==== Input rows
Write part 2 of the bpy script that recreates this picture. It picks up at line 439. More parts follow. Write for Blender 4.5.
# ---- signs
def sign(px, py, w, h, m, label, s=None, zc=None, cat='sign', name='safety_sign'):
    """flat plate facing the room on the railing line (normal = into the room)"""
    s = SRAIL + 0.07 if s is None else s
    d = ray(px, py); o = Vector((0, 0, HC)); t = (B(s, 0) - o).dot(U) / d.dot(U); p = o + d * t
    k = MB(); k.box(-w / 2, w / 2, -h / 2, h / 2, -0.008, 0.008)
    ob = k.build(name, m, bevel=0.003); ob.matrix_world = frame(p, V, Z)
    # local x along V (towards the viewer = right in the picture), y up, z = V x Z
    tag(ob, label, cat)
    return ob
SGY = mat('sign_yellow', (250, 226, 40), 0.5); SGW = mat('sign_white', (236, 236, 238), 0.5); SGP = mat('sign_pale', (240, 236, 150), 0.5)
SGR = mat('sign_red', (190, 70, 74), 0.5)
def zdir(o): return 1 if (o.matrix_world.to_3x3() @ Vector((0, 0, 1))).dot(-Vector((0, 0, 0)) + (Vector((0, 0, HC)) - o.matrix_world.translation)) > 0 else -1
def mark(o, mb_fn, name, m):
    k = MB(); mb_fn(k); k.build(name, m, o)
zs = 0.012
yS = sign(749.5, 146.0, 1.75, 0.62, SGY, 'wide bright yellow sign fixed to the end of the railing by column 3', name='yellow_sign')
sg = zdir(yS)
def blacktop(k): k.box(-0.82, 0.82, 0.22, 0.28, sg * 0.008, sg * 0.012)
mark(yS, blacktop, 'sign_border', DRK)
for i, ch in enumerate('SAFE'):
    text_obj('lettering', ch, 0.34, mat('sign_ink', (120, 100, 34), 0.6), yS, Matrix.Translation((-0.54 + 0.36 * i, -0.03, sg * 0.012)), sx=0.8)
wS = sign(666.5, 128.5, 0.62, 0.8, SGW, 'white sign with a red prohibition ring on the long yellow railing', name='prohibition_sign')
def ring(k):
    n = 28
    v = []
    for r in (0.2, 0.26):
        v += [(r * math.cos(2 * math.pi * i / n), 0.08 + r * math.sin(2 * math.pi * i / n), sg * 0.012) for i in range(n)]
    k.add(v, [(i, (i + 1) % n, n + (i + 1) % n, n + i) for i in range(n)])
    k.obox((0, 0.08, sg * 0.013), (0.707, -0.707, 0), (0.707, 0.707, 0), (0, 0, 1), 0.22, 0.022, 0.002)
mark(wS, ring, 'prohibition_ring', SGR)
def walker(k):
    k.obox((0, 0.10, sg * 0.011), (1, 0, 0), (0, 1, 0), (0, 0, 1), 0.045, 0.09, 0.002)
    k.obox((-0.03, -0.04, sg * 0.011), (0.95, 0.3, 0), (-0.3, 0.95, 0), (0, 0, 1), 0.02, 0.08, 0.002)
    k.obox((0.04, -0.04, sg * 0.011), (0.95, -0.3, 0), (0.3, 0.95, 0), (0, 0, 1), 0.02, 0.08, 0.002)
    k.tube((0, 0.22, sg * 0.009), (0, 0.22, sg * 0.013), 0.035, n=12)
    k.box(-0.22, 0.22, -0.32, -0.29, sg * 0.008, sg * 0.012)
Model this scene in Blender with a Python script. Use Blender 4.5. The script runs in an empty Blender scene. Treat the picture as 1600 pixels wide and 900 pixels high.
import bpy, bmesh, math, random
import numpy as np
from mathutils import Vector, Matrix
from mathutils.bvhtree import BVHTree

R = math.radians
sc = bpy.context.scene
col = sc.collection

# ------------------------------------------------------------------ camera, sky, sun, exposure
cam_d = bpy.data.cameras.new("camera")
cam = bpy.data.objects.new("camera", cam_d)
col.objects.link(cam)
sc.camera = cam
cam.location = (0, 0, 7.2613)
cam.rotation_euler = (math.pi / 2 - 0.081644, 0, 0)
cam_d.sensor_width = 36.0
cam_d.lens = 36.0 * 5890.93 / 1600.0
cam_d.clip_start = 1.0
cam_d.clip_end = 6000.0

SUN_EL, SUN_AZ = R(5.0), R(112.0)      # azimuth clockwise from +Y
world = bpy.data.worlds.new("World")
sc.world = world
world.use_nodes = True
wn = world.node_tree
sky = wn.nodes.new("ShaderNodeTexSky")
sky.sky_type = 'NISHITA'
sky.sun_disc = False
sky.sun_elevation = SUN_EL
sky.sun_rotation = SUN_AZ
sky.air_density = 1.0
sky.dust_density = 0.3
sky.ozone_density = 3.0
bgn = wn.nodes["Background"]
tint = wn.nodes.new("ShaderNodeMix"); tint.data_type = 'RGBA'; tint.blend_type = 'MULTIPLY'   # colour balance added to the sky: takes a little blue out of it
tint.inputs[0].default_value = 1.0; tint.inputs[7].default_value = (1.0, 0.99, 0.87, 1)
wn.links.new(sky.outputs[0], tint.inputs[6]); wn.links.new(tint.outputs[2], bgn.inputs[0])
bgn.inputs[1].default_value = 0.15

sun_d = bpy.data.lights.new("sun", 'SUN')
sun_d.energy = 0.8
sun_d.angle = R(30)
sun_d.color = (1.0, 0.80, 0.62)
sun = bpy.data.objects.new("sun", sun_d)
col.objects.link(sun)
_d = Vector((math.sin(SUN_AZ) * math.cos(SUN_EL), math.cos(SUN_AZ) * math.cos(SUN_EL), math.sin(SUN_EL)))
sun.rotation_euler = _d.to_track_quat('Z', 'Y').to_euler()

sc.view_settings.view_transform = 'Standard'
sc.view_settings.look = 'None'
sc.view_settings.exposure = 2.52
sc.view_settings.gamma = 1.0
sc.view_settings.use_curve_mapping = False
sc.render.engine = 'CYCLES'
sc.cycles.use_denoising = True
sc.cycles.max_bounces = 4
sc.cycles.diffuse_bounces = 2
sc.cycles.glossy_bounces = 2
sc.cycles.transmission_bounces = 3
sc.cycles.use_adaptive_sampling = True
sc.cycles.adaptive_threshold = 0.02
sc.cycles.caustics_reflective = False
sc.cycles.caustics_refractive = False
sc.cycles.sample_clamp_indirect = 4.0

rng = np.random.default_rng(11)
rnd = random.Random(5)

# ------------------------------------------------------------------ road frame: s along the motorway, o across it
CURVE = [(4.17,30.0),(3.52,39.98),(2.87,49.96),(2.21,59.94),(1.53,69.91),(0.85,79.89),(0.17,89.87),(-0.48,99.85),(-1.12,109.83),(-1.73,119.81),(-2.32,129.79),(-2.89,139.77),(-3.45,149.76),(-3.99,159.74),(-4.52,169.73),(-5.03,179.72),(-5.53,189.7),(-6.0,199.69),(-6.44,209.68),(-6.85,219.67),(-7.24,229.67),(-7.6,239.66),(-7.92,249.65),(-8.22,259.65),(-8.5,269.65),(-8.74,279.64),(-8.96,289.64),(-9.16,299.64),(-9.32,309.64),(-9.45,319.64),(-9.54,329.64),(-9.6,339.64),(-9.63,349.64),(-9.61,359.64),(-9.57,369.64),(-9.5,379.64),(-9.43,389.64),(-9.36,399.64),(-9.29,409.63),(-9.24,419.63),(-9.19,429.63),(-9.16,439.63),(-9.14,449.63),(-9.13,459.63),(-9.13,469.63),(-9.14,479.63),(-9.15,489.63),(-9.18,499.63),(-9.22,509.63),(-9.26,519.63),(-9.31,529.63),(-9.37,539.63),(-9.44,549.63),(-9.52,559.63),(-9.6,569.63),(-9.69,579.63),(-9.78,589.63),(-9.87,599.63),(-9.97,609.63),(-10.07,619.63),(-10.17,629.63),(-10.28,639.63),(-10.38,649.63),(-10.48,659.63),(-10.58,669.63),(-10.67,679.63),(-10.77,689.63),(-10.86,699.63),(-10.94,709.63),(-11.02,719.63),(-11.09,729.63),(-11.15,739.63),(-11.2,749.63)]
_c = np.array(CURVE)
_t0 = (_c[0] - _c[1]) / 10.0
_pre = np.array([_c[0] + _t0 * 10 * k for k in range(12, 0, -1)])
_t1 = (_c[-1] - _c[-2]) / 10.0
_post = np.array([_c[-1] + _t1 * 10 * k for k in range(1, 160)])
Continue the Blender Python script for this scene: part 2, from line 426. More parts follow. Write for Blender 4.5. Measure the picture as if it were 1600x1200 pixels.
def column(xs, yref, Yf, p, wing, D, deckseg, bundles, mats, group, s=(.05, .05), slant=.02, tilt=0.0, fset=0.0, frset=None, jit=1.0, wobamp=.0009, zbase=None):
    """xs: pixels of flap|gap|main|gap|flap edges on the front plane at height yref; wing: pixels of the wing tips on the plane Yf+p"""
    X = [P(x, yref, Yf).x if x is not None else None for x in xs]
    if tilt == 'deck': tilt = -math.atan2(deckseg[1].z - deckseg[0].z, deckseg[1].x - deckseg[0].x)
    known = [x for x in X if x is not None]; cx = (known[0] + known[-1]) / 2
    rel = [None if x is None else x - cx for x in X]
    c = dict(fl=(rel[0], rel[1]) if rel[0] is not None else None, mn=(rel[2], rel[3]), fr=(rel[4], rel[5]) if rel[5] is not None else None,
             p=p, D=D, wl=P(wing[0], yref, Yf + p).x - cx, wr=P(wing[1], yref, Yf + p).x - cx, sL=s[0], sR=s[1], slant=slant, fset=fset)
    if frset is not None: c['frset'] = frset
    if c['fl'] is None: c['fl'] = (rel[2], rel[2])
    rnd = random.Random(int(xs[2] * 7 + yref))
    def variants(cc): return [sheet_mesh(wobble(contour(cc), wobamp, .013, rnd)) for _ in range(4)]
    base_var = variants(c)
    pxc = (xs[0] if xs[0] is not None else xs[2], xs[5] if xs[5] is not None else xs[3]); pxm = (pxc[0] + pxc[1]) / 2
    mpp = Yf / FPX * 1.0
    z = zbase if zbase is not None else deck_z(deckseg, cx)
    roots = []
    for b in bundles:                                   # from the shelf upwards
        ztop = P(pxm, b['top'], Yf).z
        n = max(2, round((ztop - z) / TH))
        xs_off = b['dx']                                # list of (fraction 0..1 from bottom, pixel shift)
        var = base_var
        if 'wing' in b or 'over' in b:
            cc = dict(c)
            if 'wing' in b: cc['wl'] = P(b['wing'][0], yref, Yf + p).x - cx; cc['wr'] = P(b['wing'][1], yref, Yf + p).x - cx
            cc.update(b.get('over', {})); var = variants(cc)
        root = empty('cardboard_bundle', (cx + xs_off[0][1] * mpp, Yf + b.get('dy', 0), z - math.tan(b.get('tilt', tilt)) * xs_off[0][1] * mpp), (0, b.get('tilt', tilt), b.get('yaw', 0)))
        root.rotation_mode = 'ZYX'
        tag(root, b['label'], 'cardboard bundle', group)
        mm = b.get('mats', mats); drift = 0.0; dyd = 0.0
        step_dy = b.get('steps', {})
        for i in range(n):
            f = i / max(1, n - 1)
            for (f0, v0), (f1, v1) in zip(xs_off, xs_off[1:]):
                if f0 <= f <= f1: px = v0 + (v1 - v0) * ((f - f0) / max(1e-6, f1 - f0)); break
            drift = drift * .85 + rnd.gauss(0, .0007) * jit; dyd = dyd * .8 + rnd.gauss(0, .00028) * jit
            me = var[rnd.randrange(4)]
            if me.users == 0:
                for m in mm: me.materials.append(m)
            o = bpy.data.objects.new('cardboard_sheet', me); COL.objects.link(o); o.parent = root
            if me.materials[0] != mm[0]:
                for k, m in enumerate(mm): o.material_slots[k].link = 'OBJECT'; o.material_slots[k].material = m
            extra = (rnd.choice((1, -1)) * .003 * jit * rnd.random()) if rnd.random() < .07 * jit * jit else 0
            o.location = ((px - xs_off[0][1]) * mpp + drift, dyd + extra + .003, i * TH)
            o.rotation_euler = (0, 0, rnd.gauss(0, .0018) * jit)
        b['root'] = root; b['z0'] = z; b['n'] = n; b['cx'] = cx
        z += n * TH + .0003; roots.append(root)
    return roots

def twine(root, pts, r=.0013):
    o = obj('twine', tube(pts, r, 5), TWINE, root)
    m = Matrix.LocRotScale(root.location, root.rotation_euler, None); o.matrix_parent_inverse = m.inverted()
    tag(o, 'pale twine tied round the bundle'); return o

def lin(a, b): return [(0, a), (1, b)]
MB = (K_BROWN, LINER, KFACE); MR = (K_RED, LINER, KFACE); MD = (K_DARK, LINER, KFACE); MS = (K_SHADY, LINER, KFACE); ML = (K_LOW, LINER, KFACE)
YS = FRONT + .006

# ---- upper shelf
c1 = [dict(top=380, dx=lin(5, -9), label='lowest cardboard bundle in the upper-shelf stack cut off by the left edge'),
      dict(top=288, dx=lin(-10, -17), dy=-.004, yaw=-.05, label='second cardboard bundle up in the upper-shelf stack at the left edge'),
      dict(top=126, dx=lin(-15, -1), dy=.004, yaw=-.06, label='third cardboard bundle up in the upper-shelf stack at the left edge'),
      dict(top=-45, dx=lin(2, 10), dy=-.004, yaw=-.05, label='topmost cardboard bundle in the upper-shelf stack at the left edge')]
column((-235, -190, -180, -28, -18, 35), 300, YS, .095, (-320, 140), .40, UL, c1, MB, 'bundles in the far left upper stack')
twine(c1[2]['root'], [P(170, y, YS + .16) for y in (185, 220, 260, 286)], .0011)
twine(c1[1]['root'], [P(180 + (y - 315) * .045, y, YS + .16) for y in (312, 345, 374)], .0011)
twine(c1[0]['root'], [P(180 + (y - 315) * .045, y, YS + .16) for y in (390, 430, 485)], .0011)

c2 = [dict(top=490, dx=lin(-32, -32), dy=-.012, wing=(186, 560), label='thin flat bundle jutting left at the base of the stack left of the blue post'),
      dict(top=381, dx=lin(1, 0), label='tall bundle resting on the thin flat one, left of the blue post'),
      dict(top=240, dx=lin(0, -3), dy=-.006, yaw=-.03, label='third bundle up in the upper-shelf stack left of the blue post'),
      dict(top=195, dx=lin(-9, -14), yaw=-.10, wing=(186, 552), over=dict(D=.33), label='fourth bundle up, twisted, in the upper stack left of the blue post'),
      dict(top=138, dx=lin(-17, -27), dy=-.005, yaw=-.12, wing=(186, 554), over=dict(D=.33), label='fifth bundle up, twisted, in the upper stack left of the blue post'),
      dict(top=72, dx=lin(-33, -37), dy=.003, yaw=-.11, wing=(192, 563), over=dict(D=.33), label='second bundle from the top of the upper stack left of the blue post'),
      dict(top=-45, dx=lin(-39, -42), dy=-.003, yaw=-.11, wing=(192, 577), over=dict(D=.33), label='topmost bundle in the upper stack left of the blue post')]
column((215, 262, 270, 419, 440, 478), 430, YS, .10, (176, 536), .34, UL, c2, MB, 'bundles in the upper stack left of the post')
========
== Short task ==
List every line from the entries above in which "empty" appears.

== Result of this exercise ==
Model this scene in Blender with a Python script. Use Blender 4.5. The script runs in an empty Blender scene. Treat the picture as 1600 pixels wide and 900 pixels high.
        root = empty('cardboard_bundle', (cx + xs_off[0][1] * mpp, Yf + b.get('dy', 0), z - math.tan(b.get('tilt', tilt)) * xs_off[0][1] * mpp), (0, b.get('tilt', tilt), b.get('yaw', 0)))